Donnerstag, 14. November 2019

14/11

Bewölkt.

Am Morgen Video-Gespräch mit A: Er erzählt von der Ankunft in Athen. Sie fuhren mit einer Taxifahrerin von Piräus zum Platz Omonia, von dem sie wussten, dass es eine Art Sammelplatz für Flüchtlinge war. A plauderte mit der Frau. Sein Reisegefährte Siad war völlig außer sich. Eine Frau am Steuer eines Taxis! Willkommen in Europa, sagte Anas.

Ich sitze auf der Terrasse, während wir reden. Währenddessen hellt es auf. Die Sonne kommt hervor.

Mache mir einen Tagesplan. Muss Struktur in diesen Tag bringen, arbeiten, ohne nach links oder rechts zu schauen.

Ein Videogespräch mit meiner Mutter, meinem Bruder. Meine Mutter erzählt mir wieder, dass sie aufs Gesicht gefallen ist. Ich weiß, sage ich. (Es war schon im Sommer.) Es ist mir aber nichts geblieben, sagt sie. So ein Glück, sage ich. Sie hat Dusel gehabt, sagt mein Bruder. Sie waren wieder im Versorgungsamt beim Essen. Wenn du kommst, gehen wir auch dorthin, sagt meine Mutter. Auf jeden Fall, sage ich. Sie zeigen mir ihren neuen Stock, mein Bruder hält ihn vor die Handykamera. Ich bewundere ihn. Aber meine Mutter ist schon wieder ungeduldig, will das Gespräch beenden.

Wäsche waschen, Wasser holen, Müll wegbringen, die Feuerstelle von gestern ein wenig säubern. Dann drei Stunden Arbeit am Text.

Fahre abends doch ins Dorf, weil ich Spülmittel brauche. Hier oben ist es stockdunkel. Im Dorf eine Art Wärme. Die alten Männer, die sich an verschiedenen Orten sammeln. Nie die Frauen. Restaurants, die geöffnet sind, aber keine Gäste haben. Noch nicht, ich bin früh dran.

Esse eine Fischsuppe im Hafen. Ich bekomme eine Schüssel Gemüsesuppe und einen Teller mit grätigem Fisch, den ich selber in die Suppe tun soll. Fieselig. Ein Schälchen mit Oliven mit Koriander. Gutes, frisches Weißbrot, mit dem ich dann die Suppenschüssel auswische. Der Besitzer sitzt an einem Tisch und raucht, scrollt auf seinem Handy, holt dann ein Bier aus dem Kühlschrank, öffnet es.
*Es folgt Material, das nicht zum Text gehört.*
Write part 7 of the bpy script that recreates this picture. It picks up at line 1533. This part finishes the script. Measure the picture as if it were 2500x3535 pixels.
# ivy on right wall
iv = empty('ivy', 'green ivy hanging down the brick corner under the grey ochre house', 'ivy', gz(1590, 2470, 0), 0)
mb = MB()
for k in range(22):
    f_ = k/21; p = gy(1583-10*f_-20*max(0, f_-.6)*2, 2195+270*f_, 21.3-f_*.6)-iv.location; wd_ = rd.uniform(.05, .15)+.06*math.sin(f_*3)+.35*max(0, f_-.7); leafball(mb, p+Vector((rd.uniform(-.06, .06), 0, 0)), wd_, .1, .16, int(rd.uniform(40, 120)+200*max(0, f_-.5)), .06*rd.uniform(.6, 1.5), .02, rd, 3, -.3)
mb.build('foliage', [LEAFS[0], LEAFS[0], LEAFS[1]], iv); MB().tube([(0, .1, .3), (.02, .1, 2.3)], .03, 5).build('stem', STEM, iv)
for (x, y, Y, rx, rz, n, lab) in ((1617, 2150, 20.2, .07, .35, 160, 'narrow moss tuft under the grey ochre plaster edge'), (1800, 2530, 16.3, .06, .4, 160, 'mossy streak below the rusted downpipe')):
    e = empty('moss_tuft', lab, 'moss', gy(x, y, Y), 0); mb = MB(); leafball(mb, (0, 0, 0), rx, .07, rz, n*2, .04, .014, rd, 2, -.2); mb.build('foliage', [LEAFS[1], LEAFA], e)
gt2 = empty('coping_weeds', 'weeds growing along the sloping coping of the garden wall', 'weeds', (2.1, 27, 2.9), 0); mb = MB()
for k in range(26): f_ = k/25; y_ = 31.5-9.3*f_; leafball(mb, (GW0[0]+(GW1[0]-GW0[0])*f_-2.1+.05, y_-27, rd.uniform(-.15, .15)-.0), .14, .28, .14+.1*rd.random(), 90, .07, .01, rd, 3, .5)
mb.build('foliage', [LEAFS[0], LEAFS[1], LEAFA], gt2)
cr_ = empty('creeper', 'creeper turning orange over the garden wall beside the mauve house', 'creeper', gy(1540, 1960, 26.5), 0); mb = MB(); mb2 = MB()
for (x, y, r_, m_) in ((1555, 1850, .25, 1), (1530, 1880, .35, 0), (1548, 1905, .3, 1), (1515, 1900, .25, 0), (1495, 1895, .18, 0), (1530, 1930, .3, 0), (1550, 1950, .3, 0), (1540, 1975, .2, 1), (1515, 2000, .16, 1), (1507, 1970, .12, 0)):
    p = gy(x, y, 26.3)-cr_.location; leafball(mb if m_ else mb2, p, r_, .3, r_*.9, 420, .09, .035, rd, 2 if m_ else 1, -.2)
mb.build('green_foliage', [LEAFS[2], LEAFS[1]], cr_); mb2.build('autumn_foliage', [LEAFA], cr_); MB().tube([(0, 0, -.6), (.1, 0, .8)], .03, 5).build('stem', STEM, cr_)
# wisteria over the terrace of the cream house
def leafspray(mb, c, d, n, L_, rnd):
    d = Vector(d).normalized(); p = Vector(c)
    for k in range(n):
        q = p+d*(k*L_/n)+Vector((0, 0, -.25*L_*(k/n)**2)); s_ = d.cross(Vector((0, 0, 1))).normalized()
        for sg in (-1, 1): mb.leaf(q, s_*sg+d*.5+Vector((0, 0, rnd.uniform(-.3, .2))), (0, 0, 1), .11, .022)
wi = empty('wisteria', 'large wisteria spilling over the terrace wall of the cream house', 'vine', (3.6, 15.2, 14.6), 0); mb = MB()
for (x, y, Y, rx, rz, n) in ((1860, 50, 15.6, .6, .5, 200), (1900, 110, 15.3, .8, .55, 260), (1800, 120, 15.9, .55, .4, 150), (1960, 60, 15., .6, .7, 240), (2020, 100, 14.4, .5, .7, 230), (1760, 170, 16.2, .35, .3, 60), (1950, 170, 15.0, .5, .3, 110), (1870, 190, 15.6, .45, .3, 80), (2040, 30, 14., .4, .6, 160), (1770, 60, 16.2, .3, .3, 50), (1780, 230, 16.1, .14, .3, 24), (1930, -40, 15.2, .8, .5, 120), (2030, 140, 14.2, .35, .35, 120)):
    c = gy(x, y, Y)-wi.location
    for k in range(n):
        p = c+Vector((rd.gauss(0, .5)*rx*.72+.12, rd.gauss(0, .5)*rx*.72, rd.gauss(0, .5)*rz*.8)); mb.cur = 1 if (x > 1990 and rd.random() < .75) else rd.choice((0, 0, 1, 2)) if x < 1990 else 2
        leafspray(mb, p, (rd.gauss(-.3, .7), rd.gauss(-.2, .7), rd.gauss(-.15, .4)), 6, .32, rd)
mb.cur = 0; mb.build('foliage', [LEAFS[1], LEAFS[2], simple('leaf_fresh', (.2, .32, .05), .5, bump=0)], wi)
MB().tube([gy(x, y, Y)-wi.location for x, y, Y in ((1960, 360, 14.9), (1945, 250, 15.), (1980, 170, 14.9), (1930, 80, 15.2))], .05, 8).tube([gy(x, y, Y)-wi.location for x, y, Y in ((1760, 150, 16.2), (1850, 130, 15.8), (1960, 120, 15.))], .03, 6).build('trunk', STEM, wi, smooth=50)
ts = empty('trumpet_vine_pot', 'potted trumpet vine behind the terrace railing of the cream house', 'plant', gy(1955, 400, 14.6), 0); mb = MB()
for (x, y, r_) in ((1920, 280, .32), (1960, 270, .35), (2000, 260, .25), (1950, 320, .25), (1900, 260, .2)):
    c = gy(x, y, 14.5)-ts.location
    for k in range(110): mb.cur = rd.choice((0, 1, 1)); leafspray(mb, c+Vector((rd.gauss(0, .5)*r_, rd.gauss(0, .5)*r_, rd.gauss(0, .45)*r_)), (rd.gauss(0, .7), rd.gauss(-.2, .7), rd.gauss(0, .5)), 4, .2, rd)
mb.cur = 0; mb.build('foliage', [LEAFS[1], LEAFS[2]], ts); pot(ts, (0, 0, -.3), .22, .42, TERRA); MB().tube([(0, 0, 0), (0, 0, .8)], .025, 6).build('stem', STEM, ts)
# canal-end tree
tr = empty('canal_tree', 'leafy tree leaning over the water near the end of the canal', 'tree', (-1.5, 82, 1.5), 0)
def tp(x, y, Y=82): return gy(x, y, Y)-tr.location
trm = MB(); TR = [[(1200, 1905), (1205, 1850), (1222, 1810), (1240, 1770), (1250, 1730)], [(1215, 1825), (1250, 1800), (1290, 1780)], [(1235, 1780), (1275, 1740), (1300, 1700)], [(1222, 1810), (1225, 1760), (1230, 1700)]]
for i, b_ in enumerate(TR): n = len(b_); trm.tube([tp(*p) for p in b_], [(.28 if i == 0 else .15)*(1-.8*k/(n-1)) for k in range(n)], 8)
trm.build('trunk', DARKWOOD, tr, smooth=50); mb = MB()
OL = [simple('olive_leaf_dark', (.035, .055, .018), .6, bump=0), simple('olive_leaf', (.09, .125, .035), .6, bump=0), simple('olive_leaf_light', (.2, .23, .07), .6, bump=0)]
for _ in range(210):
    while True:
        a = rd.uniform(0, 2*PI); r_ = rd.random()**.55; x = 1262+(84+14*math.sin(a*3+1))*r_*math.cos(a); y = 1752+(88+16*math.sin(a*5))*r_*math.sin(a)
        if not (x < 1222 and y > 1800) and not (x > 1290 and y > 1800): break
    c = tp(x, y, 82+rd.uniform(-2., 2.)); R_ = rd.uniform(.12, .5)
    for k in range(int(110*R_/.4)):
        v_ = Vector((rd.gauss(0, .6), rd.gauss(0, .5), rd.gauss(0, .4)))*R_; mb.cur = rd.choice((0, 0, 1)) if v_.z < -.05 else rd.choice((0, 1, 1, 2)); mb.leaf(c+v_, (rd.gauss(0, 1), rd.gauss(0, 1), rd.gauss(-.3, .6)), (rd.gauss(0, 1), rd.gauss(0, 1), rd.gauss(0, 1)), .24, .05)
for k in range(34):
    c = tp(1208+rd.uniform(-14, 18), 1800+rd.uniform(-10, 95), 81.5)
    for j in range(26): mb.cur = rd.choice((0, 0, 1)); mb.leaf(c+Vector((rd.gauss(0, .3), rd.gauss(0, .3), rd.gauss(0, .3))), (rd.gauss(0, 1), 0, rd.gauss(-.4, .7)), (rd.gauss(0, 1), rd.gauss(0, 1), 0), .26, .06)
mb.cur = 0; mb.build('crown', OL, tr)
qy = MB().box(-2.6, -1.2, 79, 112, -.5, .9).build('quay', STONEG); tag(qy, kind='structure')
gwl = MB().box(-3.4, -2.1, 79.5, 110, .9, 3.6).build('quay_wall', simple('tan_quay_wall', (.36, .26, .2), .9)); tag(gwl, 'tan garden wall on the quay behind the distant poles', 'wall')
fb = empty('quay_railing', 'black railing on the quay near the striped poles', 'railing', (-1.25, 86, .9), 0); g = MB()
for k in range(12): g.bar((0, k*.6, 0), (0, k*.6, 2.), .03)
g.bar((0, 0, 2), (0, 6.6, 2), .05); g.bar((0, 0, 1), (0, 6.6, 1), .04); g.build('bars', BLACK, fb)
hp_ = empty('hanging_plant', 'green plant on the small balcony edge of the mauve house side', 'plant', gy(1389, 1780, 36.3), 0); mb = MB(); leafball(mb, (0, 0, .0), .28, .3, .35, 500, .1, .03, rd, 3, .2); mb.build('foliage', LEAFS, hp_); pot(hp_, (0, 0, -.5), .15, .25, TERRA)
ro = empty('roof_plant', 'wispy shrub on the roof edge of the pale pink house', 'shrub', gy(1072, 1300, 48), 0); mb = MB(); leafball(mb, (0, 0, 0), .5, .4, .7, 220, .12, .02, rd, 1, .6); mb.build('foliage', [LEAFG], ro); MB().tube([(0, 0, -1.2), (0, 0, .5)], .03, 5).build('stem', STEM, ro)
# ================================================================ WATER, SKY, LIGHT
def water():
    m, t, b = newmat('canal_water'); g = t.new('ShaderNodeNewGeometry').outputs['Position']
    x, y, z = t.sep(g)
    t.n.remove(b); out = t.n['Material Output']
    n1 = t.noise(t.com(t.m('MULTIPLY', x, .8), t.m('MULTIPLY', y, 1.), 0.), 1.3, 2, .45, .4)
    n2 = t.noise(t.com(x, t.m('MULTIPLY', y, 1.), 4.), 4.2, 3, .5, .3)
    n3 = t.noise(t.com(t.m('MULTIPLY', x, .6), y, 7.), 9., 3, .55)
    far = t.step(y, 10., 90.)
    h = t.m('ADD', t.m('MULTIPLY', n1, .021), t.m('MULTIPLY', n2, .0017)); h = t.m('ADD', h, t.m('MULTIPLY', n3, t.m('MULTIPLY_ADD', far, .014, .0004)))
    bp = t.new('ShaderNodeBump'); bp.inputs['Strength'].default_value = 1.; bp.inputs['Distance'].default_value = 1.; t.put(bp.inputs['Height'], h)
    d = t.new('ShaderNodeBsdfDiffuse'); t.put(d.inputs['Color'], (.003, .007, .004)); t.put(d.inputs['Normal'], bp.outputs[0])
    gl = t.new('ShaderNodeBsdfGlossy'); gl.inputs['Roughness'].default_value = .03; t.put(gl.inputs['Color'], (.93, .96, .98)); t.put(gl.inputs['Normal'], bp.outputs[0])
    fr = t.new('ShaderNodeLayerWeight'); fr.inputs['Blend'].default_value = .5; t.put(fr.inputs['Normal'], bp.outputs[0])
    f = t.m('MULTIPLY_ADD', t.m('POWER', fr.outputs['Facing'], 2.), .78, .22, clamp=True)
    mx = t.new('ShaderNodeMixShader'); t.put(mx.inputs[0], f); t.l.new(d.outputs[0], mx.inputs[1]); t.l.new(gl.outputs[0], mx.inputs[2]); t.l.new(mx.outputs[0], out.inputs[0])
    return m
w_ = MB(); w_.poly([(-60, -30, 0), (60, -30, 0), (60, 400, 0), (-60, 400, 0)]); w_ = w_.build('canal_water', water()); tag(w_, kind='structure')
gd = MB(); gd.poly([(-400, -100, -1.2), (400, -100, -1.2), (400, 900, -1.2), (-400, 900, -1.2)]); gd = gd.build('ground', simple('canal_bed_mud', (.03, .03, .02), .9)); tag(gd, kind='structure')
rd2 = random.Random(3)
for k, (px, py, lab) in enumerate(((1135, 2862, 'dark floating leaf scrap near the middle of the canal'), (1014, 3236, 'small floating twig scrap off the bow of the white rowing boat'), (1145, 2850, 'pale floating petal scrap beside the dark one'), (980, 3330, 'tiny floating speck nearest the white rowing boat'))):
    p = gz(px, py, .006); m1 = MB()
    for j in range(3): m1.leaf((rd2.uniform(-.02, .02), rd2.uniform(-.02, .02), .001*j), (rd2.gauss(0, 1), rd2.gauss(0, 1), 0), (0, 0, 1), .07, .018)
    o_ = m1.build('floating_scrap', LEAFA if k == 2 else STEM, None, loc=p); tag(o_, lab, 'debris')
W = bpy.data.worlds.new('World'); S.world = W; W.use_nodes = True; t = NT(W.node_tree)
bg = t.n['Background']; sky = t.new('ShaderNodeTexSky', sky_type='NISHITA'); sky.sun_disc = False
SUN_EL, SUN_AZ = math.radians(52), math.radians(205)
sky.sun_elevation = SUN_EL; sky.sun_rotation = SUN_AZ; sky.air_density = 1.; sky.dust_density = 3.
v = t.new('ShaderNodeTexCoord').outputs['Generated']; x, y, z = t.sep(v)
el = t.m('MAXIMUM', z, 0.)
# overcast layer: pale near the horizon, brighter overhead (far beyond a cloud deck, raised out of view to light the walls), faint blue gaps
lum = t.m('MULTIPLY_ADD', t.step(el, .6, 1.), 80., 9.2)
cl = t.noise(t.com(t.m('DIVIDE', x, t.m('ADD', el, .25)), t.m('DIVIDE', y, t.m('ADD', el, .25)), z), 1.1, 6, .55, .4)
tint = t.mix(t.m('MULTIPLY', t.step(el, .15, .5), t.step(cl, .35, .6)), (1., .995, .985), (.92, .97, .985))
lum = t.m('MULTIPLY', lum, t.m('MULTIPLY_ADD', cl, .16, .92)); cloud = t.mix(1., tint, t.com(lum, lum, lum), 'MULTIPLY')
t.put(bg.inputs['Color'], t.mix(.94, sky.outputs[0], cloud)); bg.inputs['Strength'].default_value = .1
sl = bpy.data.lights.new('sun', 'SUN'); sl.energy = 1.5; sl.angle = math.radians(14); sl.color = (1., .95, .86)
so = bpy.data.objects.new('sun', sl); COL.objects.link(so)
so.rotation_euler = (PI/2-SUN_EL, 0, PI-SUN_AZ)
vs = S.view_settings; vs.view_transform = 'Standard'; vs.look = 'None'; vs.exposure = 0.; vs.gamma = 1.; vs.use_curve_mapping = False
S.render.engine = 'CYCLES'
Als würde ich in seinem Wohnzimmer sitzen. Die Fischgräten gibt er in eine Plastiktüte und legt diese dann in den Kühlschrank. Für die Katzen?, frage ich und denke an die vielen Katzen, die hier im Hafen herumlaufen. Ja, aber für die Katze zu Hause. Er schaltet den Fernseher ein. Irgendwo ein Busunfall mit 14 Toten. Ich verstehe nichts. Die Karrikatur von Würde: Erdogan mit seiner Frau trifft auf Trump mit seiner Frau. Dieses Muster hat sich noch nicht überlebt. An den Wänden der Hafentaverne: ausgebleichte Fotos aus einer Zeit, in der es allen noch besser ging. Griechische Lebensfreude, in schwarzweiß.

Ich bezahle und gehe, komme an einem griechischen Vater mit seinen Kindern vorbei, die gerade an einem Zaun eine kleine Straßenkatze füttern und über sie sprechen. Diese kleinen Gesten der Freundlichkeit berühren mich.

Ein Mensch mit Stirnlampe begegnet mir auf der dunklen Landstraße, seine Lampe blendet mich so, dass ich nichts mehr sehe. Ich schlingere. Er sagt was. "Ich sehe nichts, aber auch nichts!", sage ich. Er entschuldigt sich. Dann biege ich auf den Sandweg ein. Weiche den Pfützen aus, die meine Fahrradlampe als Spiegel zeigt. Die Zeitschaltuhr hat die Wegbeleuchtung zum Haus eingeschaltet. Schiebe das letzte Stück. Aus dem dunklen Gebüsch kommen die Katzen.

Ich denke über das Alleinsein nach und warum ich es mag.